Case for employer ownership unclear

The UK Commission for Employment and Skills (UKCES) has confirmed its most recent report was drawn up using no new data or research.

Proposals made in the Employer Ownership of  Skills report were suggested by the 23  UKCES commissioners, of  which three represent both further and higher education, and three represent small and medium-sized employers.

The UKCES says the proposals, which include increasing the amount of  public funding given directly to employers for apprenticeships and training, address some of  the issues highlighted in The Youth Inquiry and the Employer Perspectives Survey 2010.

“The solutions we’re proposing – one of  which is to route some public funding for employer facing skills through employers in return for greater private investment – isn’t contained within these reports,” a spokesperson for UKCES said.

“That’s because they (quite genuinely) came directly from our commissioners, who are a mix of  large and small employers, representatives from FE and HE, Unions, third sector, etc.”

She also added: “The documents set out some of  the problems – the two different skills systems, the comparative lack of  employer interest and investment in the publicly-funded skills system and so on. So we know for definite that the issues are real.”

It is not clear whether all SMEs want this reform.”

The UKCES report suggests funding employers directly for apprenticeships through the tax system, as well as reviewing the effects of  current policy and infrastructure on employer ownership.

It states: “We propose that Government Invite employers to step up to the challenge of  bringing more young people (16-24) into the productive workforce by funding employers directly for apprenticeships, for example through the tax system (e.g. via National Insurance rebates) and incentivising work experience.”
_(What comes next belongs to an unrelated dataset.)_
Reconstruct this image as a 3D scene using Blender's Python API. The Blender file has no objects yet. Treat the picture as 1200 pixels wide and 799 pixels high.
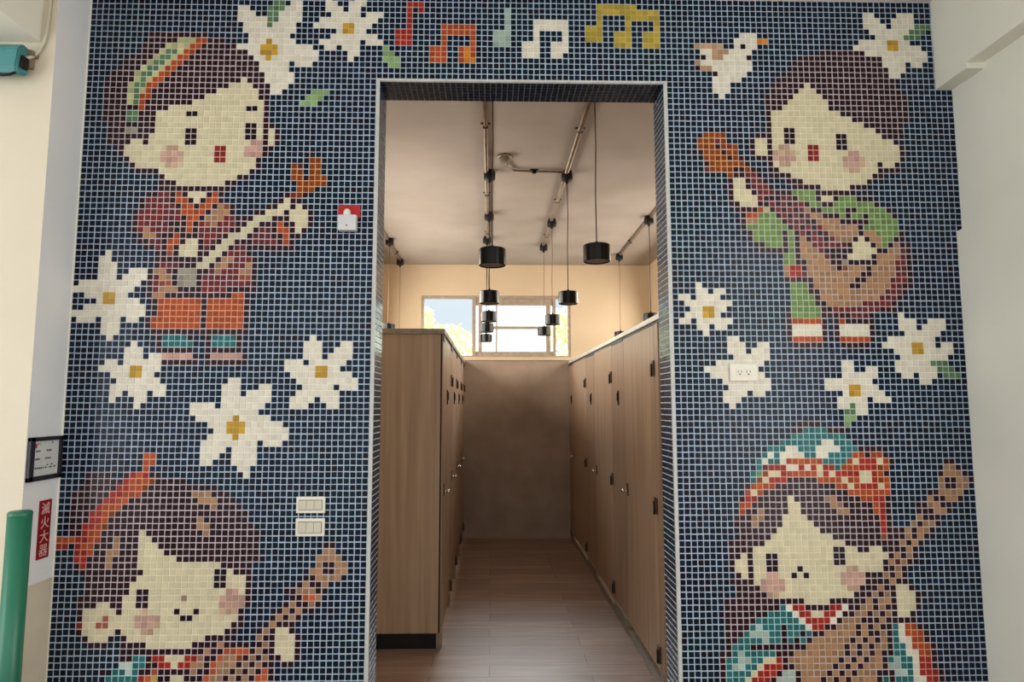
import bpy, bmesh, math, random
from mathutils import Vector, Matrix, noise

random.seed(7)
SC = bpy.context.scene
COL = SC.collection
T = 0.025                     # pitch of the mosaic tiles
ASP = 1.00437
def colx(c): return (c - 68) * T
def rowz(r): return 1.5 + (67.82981 - r * ASP) * T

def s2l(v):
    v /= 255.0
    return v / 12.92 if v <= 0.04045 else ((v + 0.055) / 1.055) ** 2.4
def rgb(r, g, b, k=1.0):
    return (min(1, s2l(r) * k), min(1, s2l(g) * k), min(1, s2l(b) * k), 1.0)

# ------------------------------------------------------------------ materials
def new_mat(name):
    m = bpy.data.materials.new(name); m.use_nodes = True
    nt = m.node_tree; b = nt.nodes.get('Principled BSDF')
    return m, nt, b
def paint(name, c, c2=None, scale=6, rough=0.6, bump=0.0, bscale=60, spec=0.3, stretch=None, metal=0.0, detail=4):
    m, nt, b = new_mat(name)
    tc = nt.nodes.new('ShaderNodeTexCoord'); mp = nt.nodes.new('ShaderNodeMapping')
    nt.links.new(tc.outputs['Object'], mp.inputs['Vector'])
    if stretch: mp.inputs['Scale'].default_value = stretch
    n = nt.nodes.new('ShaderNodeTexNoise'); n.inputs['Scale'].default_value = scale; n.inputs['Detail'].default_value = detail
    nt.links.new(mp.outputs['Vector'], n.inputs['Vector'])
    cr = nt.nodes.new('ShaderNodeValToRGB')
    if c2 is None: c2 = tuple(x * 0.9 for x in c[:3]) + (1,)
    cr.color_ramp.elements[0].position = 0.3; cr.color_ramp.elements[0].color = c2
    cr.color_ramp.elements[1].position = 0.7; cr.color_ramp.elements[1].color = c
    nt.links.new(n.outputs['Fac'], cr.inputs['Fac'])
    nt.links.new(cr.outputs['Color'], b.inputs['Base Color'])
    b.inputs['Roughness'].default_value = rough
    b.inputs['Specular IOR Level'].default_value = spec
    b.inputs['Metallic'].default_value = metal
    if bump:
        n2 = nt.nodes.new('ShaderNodeTexNoise'); n2.inputs['Scale'].default_value = bscale; n2.inputs['Detail'].default_value = 6
        nt.links.new(tc.outputs['Object'], n2.inputs['Vector'])
        bp = nt.nodes.new('ShaderNodeBump'); bp.inputs['Strength'].default_value = bump; bp.inputs['Distance'].default_value = 0.004
        nt.links.new(n2.outputs['Fac'], bp.inputs['Height']); nt.links.new(bp.outputs['Normal'], b.inputs['Normal'])
    return m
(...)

The report says an increased amount of  public funding would help create “a more responsive training provider network” and encourage employers to contribute more to vocational training. Other benefits include allowing colleges and training providers to compete based on quality and innovation, rather than volumes and government priorities.

The 157 Group, however, says it is “not clear” whether all small and medium sized employers (SMEs) are supportive of  the reforms.

“Many strongly value the role of  colleges and other training providers in sorting out the administration and reporting that has to be associated with spending public money,” said Lynne Sedgmore CBE, executive director of  the 157 Group. “It is not clear whether all SMEs want this reform.”

The Association of  Employment and Learning Providers (AELP) says the UKCES proposals will only be successful if  they manage to persuade employers to contribute more of  their own money towards training.

“The move to reposition apprenticeship and skills development as an employer responsibility is enthusiastically supported, but we must watch out for dead-weight,” said Graham Hoyle, chief executive of  the AELP.

“The aim and the ultimate success of  the new proposals must be to persuade more employers of  the economic benefit of  increasing their investment in their skills agenda, leaving the government to continue supporting the many individuals who are wanting to get onto the first step of  the ladder in order to start confidently moving upwards.”

Sean Taggart, UKCES commissioner and chief  executive of  The Albatross Group, supports the proposals and said direct funding would not simply be used as a “giveaway” for businesses.

He said: “This public investment will be used to leverage greater private investment in skills development. Colleges, schools and learners have been asking for improved access to employers and this is a real opportunity for that to happen, with benefits for all concerned. It’s important to remember that this is not a giveaway.”